**REQUIREMENTS**
Repeat only the lines running from the beginning of the material through the line that contains "return RV *".
--- Start ---
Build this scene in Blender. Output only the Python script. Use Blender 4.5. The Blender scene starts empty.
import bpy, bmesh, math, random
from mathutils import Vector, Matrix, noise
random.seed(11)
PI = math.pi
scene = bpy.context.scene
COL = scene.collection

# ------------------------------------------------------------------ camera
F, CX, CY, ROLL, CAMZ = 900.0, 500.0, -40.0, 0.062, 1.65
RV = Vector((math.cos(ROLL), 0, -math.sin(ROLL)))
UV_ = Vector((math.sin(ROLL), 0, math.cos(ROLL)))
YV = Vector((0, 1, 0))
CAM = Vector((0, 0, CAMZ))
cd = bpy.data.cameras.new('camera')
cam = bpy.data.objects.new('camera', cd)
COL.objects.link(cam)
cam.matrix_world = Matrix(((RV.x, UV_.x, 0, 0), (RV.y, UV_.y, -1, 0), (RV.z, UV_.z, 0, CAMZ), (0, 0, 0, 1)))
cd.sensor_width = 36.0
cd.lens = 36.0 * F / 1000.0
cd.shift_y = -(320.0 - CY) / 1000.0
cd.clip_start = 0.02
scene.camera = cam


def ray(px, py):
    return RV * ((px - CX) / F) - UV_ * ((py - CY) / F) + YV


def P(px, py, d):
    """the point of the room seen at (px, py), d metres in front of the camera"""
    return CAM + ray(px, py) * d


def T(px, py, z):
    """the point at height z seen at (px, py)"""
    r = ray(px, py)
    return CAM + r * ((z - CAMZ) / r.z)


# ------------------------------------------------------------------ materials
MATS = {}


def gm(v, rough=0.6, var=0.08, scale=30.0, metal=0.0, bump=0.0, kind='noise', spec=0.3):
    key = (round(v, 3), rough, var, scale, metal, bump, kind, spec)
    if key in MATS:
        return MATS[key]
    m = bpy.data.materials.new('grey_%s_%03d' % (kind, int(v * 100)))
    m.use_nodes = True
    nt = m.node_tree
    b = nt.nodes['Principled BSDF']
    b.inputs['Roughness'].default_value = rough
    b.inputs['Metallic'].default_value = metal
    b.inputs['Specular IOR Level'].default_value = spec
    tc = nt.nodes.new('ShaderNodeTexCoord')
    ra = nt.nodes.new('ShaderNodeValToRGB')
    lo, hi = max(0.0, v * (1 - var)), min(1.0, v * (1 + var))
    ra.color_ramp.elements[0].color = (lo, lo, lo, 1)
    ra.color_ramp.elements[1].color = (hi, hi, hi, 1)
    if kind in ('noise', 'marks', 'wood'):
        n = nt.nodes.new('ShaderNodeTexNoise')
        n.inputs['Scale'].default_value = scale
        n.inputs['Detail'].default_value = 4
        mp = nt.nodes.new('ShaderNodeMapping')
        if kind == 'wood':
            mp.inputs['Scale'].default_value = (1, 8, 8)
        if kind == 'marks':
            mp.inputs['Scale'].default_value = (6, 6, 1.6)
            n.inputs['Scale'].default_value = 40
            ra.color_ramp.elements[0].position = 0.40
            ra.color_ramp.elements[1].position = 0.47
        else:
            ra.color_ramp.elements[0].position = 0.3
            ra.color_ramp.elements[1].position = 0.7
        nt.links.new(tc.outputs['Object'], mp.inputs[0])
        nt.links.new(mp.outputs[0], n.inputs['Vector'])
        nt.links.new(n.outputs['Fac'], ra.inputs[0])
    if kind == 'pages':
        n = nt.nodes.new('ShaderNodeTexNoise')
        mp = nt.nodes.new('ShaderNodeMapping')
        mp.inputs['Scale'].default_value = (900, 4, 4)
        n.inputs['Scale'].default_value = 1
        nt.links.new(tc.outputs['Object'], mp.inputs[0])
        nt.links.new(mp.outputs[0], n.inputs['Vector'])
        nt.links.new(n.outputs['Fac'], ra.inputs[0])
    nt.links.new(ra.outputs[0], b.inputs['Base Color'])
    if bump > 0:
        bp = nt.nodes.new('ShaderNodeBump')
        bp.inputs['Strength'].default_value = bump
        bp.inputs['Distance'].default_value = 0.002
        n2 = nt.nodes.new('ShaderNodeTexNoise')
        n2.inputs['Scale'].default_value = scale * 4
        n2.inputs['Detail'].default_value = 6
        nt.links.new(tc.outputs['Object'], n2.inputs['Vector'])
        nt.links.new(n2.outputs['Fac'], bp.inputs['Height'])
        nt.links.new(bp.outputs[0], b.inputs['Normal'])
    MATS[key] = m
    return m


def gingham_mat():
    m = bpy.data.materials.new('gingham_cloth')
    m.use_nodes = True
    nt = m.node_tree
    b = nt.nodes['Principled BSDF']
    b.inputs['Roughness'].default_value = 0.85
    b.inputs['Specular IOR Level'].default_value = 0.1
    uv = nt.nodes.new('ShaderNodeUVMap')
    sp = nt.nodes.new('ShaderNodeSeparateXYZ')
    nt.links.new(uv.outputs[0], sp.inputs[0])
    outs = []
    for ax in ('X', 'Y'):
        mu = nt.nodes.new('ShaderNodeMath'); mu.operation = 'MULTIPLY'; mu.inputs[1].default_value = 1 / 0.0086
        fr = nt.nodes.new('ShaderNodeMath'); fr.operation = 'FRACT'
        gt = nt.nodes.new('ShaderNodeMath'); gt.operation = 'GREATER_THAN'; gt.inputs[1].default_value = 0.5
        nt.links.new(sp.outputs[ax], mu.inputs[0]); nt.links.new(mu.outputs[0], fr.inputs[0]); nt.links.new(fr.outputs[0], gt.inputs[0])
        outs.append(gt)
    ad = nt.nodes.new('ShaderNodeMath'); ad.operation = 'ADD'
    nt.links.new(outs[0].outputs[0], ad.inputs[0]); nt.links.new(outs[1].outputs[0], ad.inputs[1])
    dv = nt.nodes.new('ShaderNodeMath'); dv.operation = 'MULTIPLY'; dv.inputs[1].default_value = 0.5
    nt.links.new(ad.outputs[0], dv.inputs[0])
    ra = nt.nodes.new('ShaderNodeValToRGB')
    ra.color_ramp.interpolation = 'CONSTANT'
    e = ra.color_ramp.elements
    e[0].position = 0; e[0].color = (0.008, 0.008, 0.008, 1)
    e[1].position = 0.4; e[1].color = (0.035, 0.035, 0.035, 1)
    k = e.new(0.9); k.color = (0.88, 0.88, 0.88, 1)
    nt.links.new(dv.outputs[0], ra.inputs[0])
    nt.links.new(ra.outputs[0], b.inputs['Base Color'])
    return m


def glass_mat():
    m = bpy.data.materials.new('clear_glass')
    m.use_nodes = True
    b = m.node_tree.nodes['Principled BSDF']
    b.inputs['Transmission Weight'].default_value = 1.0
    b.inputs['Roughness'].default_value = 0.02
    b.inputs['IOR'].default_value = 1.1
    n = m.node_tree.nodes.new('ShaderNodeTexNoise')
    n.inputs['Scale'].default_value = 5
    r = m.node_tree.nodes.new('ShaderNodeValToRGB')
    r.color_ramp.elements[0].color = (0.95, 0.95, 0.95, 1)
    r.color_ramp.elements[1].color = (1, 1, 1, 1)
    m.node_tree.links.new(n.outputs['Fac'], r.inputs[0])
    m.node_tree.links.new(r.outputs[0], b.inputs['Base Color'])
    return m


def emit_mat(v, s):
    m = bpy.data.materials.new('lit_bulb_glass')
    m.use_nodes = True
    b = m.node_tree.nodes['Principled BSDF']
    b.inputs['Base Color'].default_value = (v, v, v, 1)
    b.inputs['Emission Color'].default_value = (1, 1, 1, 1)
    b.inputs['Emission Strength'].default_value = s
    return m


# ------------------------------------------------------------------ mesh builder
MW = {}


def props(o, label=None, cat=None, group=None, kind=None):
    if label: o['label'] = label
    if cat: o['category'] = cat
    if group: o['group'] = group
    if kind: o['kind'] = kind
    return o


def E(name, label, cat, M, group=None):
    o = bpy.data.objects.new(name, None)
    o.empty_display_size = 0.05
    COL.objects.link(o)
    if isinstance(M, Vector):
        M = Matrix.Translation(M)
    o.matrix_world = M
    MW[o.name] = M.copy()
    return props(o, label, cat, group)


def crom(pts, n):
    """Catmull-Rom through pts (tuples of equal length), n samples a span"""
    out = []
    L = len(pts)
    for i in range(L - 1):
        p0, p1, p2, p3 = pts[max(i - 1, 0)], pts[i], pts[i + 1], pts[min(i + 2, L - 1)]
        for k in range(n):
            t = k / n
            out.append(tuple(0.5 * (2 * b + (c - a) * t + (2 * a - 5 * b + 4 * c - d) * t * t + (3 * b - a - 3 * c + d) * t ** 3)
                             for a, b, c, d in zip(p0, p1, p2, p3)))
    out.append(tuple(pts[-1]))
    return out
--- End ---
**THE RESULT**
Build this scene in Blender. Output only the Python script. Use Blender 4.5. The Blender scene starts empty.
import bpy, bmesh, math, random
from mathutils import Vector, Matrix, noise
random.seed(11)
PI = math.pi
scene = bpy.context.scene
COL = scene.collection

# ------------------------------------------------------------------ camera
F, CX, CY, ROLL, CAMZ = 900.0, 500.0, -40.0, 0.062, 1.65
RV = Vector((math.cos(ROLL), 0, -math.sin(ROLL)))
UV_ = Vector((math.sin(ROLL), 0, math.cos(ROLL)))
YV = Vector((0, 1, 0))
CAM = Vector((0, 0, CAMZ))
cd = bpy.data.cameras.new('camera')
cam = bpy.data.objects.new('camera', cd)
COL.objects.link(cam)
cam.matrix_world = Matrix(((RV.x, UV_.x, 0, 0), (RV.y, UV_.y, -1, 0), (RV.z, UV_.z, 0, CAMZ), (0, 0, 0, 1)))
cd.sensor_width = 36.0
cd.lens = 36.0 * F / 1000.0
cd.shift_y = -(320.0 - CY) / 1000.0
cd.clip_start = 0.02
scene.camera = cam


def ray(px, py):
    return RV * ((px - CX) / F) - UV_ * ((py - CY) / F) + YV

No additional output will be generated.